The Willful Marionette
Explore Responses to Embodied Interaction
System Description
the willful marionette is an art installation developed as a collaboration between the artists (authors LoCurto and Outcault) and the Interaction Design Lab at the University of North Carolina at Charlotte. The body of one of the artists was 3D-scanned, modified to be articulated like a marionette, and then 3D-printed at approximately half scale. The marionette is controlled by motorized strings, and able to perceive its surroundings with a pair of depth cameras. It was created to interact with participants through non-verbal channels: it senses and interacts solely to bodily motions, recognizing participants gestures and positions. It does not mimic those it observes, instead behaving in a manner that is responsive but unpredictable. The marionette’s strings, materials and exposed electronics make it clearly inhuman, but its form and movement convey a provocative degree of humanity.
My Role: I was assigned to the user evaluation study to define the design principles and the gesture sets for a dialogue that provokes an emotional response. This experience allowed me explores evaluation principles and discover a new set of system design principles that were not tied directly to a screen interface.
Design Goal
The willful marionette is intended to provoke, challenge and confuse, and by doing so construct novel experiences for its participants. This is a highly unlikely design goal for an interface intended primarily to be useful. It is inevitable, however, that such goal directed systems will on occasion confuse or challenge some users.

Design Methods
We used the design methods such as body storming, Role-playing, personas, image boards in the early stages of the project to explore and develop ideas for the marionette It enables to generate gesture ideas which can be applied to the real expected interaction with Little Bill. Body storming activity helped our team explore the possible gestures between users and the marionette we could use to create novel interactions. This gave us the opportunity to think about of interactions and determine ourselves not only interaction gestures but also the software and technologies.

Role-playing

Gesture Elicitation Study
In order to gain a deeper understanding of the use of gestural interaction with a reactive humanoid interface and seeks an emotional engagement with users. An elicitation study was conducted with 12 participants (2 females, 9 males and 1 child).
Wizard of Oz
During the study, the marionette performed with response to participants’ gestures by controlling the Wizard of Oz system. For example, the marionette acted like raise head and look directly face. When participants approached to the little bill, he raised his hands like sending signal “don’t come closer”. The marionette also performed tracking actions which is following participant’s direction. The marionette expressed idling actions such as “breathe”, “shake his head”, which represent human-like behaviors.
Results
From our initial elicitation study, Total 119 gestures were performed from 12 participants. We acquired meaningful finding about eye contact is one of the important ways to interact with the marionette. It seems that eye contact makes participants feel communicate or interact with marionette.

System Design
The artistic vision for the piece was to create an interactive humanlike form that provides reflection on the physicality and frailty of the human body. The resulting computer-controlled marionette is derived from a high-resolution 3D scan of the body of one of the artists. This scan was segmented into 17 pieces, and then re-connected by a set of hinge and socket joints in locations corresponding to the joints on the human body. The scan was then 3D printed in PLA plastic at a height of approximately three feet.
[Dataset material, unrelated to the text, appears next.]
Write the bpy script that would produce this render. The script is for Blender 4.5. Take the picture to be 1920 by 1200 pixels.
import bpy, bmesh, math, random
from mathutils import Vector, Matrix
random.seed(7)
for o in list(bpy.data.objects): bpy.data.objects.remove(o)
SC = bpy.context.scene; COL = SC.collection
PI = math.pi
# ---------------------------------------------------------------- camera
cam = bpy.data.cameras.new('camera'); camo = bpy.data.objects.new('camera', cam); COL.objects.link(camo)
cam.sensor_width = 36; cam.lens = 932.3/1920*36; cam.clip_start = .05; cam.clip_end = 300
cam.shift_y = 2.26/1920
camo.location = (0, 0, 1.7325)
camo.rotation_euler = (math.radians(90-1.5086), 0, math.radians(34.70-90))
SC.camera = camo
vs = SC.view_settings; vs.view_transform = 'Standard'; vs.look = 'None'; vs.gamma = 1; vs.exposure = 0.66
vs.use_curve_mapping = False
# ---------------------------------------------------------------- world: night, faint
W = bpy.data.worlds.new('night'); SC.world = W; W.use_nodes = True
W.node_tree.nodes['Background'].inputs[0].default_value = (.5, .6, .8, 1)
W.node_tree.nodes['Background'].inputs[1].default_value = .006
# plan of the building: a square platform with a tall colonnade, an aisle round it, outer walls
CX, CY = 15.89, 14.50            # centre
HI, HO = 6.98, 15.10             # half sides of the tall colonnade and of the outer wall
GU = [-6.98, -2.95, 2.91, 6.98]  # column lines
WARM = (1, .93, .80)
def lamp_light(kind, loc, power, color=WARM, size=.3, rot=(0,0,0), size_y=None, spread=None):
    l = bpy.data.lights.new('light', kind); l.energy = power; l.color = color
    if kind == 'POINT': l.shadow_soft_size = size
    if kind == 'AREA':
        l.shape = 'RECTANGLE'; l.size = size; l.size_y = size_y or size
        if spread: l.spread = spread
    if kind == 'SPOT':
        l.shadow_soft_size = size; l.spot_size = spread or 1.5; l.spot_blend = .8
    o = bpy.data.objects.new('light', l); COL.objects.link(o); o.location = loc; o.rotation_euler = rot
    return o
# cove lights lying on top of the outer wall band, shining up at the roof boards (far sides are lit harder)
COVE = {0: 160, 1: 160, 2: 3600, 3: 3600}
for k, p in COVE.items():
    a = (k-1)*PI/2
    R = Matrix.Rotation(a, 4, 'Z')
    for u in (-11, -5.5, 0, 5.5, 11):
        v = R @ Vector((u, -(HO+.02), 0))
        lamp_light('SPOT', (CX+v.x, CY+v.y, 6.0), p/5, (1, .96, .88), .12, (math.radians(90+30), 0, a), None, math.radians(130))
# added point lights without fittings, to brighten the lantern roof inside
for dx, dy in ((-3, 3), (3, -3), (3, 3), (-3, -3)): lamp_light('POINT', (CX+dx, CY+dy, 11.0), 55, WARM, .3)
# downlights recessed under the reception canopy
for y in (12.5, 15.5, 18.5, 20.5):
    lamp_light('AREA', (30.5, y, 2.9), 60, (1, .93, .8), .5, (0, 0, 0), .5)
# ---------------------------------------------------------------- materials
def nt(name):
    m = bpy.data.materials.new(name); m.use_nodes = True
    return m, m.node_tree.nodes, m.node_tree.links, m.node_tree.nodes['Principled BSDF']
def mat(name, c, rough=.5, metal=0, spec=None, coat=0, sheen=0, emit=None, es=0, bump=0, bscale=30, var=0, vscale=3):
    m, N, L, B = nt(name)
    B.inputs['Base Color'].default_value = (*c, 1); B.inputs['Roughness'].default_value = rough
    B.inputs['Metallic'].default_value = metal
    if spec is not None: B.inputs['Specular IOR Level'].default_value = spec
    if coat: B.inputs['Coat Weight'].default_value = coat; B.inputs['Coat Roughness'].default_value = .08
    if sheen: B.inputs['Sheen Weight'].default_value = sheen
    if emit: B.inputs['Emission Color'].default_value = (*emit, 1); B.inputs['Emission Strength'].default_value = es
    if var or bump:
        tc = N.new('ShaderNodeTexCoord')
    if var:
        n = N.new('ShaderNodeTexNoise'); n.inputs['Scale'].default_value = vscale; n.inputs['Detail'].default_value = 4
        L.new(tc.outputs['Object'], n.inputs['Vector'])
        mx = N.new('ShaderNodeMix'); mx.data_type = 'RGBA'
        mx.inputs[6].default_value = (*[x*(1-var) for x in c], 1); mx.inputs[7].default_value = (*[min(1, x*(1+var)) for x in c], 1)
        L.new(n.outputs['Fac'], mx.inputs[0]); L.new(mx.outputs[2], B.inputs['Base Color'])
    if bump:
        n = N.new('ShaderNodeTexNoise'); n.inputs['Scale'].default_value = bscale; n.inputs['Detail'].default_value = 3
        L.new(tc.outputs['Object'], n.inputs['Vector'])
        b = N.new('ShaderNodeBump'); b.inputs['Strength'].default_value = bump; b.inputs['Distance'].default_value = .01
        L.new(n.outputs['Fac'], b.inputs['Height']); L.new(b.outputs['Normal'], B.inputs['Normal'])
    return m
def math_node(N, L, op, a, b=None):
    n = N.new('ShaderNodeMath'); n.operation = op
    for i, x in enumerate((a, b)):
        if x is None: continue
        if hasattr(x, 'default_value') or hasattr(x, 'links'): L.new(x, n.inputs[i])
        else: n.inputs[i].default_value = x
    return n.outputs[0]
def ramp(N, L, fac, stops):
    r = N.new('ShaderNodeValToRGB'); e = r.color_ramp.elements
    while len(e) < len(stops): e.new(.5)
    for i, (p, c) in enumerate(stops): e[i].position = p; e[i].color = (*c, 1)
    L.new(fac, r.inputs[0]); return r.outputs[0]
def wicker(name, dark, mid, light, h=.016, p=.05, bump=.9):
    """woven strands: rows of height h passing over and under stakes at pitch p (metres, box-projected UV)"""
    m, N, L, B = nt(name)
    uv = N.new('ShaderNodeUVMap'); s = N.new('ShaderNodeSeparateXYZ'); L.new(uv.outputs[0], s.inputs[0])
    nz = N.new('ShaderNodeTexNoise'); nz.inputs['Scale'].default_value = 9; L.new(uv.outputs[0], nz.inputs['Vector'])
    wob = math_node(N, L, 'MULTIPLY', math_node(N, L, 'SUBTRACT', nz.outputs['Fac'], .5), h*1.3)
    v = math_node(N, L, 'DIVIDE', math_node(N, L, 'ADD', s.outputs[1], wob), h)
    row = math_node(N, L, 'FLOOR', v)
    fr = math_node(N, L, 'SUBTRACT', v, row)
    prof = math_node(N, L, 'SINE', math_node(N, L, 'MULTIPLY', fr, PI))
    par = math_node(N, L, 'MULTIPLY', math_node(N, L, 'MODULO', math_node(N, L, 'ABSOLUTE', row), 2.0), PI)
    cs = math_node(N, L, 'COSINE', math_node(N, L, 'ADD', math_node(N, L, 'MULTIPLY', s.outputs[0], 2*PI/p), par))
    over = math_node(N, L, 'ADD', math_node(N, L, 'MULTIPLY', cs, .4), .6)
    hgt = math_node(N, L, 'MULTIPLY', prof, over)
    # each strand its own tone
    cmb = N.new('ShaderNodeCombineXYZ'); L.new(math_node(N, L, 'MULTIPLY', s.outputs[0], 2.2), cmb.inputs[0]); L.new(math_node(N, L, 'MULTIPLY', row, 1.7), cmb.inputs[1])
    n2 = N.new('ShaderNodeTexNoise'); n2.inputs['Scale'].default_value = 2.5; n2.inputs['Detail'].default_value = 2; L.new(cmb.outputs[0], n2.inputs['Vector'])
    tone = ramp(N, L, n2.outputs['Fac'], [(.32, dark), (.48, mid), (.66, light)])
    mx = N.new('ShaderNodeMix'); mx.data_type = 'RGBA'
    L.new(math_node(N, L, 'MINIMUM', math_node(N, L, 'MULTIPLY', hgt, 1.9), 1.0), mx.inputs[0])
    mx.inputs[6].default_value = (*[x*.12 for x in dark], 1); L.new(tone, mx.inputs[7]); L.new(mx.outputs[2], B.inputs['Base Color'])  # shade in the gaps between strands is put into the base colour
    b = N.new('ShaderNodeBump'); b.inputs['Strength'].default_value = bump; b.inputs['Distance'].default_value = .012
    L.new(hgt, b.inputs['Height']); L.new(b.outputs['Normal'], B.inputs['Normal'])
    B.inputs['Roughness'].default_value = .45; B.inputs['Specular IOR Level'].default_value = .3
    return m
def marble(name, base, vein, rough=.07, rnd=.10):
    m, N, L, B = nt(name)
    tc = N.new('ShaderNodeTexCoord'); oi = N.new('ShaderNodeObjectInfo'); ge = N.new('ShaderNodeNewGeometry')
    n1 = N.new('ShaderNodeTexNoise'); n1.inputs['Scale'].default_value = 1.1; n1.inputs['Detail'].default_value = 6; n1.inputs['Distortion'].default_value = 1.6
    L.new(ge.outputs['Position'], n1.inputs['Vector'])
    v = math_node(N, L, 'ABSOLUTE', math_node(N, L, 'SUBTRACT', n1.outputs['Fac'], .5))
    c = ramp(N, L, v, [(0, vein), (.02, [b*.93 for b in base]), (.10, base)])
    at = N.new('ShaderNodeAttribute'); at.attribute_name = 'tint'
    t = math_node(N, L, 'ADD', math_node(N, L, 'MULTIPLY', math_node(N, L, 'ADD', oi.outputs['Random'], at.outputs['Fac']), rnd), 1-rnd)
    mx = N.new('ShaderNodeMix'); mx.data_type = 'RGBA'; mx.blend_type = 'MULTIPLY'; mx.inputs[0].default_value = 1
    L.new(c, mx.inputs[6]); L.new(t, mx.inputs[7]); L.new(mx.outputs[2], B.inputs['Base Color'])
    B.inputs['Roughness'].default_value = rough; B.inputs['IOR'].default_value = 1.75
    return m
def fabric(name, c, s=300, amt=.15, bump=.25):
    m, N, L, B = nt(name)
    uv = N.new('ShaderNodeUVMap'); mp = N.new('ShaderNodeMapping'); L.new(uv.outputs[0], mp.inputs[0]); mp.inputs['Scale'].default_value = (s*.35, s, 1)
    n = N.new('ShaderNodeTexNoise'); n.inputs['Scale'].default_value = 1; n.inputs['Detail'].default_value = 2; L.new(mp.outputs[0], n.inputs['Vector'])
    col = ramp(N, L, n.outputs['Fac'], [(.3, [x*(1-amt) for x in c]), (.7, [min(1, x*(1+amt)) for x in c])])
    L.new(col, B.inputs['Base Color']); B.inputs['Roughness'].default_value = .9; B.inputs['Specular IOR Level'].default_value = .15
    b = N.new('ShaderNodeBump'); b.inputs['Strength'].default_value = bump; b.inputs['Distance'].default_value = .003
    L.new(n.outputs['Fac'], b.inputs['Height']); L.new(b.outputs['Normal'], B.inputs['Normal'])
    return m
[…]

Thirteen strings are attached to the body, primarily at the joints, and then each connected to stepper motors. A pair of lifelike doll’s eyes are installed in the head, with eyelids controlled by another motor. The motors are collectively controlled by an Arduino Due™ microcontroller. Two Microsoft Kinect™ sensors are mounted behind the frame that encloses the marionette, facilitating a _180° field of view. These sensors are connected to a PC running software that interprets the gestures and positions of people nearby.
User Study
We conducted a semi-structured qualitative study in which participants interacted freely with the art piece and were then interviewed about their experience. 24 participants consented both to interacting with the marionette and the post-interaction interview. The interview consisted of several questions about their initial experiences, reflections, and characterizations of the marionette, including a question that asked them to rate how engaging it was. 20 participants interacted with the marionette in pairs, with the other 4 doing so alone.

Evaluation
There are three components to our analysis of this data: 1) participant ratings of how engaging the piece was, 2) a quantitative analysis of word frequencies, and 3) a coding analysis of themes and concepts discussed by participants.
Participant engagement
Participants were asked to rate their level of engagement with the marionette. The mean engagement score was 7.875 and the median 7.75.
Word Frequency Analysis
We extracted the words spoken by each participant from the transcripts, removed common English stop-words and used the WordNet lemmatizer to obtain root words.

A word cloud of the participants’ interview responses. Word size is proportional to frequency of use. Blue and red words were used significantly more frequently by high self-reported engagement participants respectively. White words were used equally by either group.
Thematic Analysis
The intent of our qualitative analysis was to determine what broad categories describe the participants’ experiences with the marionette. To determine this we performed phrase-level coding of the transcribed interview data.